■ **YOUR TASK**
Copy out every line in which the string "picture" occurs.

___ EXTRACTED DATA ___

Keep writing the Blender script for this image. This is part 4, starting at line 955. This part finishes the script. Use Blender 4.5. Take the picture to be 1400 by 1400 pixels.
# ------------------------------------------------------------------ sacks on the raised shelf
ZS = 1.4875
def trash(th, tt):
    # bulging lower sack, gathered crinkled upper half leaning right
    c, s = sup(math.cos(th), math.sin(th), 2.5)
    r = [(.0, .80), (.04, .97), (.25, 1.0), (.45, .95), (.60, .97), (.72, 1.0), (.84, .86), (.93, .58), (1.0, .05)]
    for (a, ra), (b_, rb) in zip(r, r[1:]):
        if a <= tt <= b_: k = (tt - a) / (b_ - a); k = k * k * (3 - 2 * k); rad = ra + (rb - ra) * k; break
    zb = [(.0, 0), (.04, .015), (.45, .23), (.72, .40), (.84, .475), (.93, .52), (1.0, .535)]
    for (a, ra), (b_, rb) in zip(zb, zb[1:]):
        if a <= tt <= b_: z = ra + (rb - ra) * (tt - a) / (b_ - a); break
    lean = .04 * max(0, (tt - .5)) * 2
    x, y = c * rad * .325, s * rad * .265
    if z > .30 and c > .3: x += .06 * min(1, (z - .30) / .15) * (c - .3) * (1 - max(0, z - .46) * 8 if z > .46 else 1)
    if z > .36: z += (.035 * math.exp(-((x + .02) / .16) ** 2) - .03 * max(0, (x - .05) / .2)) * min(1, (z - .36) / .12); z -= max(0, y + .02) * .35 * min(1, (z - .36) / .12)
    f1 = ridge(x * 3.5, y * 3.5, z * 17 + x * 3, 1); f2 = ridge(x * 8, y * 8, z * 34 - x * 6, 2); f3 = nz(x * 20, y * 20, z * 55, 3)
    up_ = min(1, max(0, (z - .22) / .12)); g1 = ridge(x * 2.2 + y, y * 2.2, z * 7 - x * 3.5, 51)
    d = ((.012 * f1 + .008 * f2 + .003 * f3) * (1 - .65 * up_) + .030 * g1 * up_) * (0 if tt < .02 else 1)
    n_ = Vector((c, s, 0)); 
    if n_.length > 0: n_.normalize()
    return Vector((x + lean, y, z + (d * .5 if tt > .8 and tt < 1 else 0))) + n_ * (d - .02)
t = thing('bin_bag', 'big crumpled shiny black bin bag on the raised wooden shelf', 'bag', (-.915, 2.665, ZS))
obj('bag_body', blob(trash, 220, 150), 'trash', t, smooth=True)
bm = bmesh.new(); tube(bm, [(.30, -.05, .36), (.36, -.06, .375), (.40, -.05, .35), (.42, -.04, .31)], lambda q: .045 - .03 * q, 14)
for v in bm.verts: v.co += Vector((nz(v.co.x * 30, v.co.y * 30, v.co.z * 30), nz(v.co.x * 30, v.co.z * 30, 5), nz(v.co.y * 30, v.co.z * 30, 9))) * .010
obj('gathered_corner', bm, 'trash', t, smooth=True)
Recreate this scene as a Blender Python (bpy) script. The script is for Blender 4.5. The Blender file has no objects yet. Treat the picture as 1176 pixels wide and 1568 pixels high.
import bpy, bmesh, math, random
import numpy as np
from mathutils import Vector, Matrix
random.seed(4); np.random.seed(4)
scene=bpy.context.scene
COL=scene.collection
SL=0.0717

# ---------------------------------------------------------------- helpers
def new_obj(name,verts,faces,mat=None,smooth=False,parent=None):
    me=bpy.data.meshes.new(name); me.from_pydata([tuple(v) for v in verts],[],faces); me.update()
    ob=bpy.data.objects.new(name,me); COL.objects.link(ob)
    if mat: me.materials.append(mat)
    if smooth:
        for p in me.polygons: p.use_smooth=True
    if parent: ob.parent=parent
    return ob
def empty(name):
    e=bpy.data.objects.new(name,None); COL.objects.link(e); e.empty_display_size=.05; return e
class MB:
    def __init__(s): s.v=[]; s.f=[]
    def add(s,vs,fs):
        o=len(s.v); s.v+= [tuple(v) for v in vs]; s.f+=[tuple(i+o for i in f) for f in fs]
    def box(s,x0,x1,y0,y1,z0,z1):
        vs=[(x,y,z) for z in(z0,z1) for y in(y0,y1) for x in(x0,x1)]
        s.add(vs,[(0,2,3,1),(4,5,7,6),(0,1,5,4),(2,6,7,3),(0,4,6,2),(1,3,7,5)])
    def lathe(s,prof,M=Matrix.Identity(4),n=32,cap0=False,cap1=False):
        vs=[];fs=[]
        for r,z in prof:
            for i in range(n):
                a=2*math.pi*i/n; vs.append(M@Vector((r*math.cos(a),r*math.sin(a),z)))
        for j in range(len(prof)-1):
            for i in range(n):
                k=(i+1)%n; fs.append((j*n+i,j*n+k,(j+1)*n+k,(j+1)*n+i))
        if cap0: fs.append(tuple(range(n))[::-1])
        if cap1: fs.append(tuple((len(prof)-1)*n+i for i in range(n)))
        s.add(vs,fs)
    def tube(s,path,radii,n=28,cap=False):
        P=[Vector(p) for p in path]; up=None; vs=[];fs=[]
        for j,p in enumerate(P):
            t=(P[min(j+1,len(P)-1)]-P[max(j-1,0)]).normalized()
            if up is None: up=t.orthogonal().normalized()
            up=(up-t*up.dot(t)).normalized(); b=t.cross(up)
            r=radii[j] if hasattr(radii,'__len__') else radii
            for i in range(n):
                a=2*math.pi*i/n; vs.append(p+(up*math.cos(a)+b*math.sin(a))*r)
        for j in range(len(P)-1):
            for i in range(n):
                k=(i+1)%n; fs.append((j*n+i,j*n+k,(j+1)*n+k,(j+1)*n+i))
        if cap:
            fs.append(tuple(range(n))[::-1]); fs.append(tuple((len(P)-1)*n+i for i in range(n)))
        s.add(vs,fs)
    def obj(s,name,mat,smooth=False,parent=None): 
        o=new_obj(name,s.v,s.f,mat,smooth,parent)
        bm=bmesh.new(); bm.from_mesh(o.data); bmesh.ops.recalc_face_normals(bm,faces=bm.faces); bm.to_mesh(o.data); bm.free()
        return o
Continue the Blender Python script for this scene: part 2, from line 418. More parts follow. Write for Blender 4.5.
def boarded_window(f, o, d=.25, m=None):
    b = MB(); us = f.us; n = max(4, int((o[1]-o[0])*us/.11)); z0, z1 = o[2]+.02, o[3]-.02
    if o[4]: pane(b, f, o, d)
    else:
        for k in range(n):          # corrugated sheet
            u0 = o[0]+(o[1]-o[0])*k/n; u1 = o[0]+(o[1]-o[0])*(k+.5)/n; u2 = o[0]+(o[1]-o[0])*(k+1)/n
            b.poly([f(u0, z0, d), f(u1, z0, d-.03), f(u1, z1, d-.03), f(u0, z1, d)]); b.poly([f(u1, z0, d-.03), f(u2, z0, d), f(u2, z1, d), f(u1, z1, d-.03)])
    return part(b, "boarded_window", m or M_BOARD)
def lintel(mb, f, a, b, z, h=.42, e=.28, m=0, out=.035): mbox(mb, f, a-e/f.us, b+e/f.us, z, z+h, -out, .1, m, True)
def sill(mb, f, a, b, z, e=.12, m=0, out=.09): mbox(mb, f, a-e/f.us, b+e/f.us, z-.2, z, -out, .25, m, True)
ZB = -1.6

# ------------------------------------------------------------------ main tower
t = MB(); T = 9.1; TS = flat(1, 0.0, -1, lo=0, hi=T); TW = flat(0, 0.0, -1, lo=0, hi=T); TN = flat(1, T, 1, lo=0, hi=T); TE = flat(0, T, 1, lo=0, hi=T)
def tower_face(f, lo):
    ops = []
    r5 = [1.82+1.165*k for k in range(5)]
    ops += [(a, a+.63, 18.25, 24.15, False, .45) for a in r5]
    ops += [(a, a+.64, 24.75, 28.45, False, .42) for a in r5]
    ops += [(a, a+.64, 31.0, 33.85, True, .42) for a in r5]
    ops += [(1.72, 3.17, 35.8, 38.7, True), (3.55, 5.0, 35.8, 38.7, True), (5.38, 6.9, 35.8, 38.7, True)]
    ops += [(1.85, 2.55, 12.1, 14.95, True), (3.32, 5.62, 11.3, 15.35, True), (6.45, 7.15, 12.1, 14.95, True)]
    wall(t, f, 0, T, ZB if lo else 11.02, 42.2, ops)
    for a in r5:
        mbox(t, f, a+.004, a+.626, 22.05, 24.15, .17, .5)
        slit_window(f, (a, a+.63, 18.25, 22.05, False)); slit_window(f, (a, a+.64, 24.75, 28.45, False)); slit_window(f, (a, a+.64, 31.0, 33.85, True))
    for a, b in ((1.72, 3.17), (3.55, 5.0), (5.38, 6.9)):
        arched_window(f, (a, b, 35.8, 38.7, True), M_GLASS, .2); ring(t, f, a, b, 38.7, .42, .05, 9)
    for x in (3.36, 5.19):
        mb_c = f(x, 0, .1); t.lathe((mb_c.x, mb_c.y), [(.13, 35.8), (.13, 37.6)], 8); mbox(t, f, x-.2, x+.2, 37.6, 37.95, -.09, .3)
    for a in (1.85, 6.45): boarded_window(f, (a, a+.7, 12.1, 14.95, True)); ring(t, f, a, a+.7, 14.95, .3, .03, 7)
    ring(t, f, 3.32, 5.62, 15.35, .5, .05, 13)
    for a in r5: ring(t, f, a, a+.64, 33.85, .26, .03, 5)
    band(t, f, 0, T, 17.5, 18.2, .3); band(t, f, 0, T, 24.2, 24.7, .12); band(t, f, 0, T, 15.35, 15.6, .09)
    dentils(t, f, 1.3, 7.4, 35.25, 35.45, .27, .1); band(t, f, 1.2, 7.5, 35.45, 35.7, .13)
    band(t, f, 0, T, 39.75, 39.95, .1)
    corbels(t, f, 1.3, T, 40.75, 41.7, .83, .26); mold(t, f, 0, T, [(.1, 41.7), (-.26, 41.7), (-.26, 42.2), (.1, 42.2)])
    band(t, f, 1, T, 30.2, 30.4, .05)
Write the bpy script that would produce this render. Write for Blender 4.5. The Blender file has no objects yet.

___

■ **FINAL ANSWER**
Keep writing the Blender script for this image. This is part 4, starting at line 955. This part finishes the script. Use Blender 4.5. Take the picture to be 1400 by 1400 pixels.
Recreate this scene as a Blender Python (bpy) script. The script is for Blender 4.5. The Blender file has no objects yet. Treat the picture as 1176 pixels wide and 1568 pixels high.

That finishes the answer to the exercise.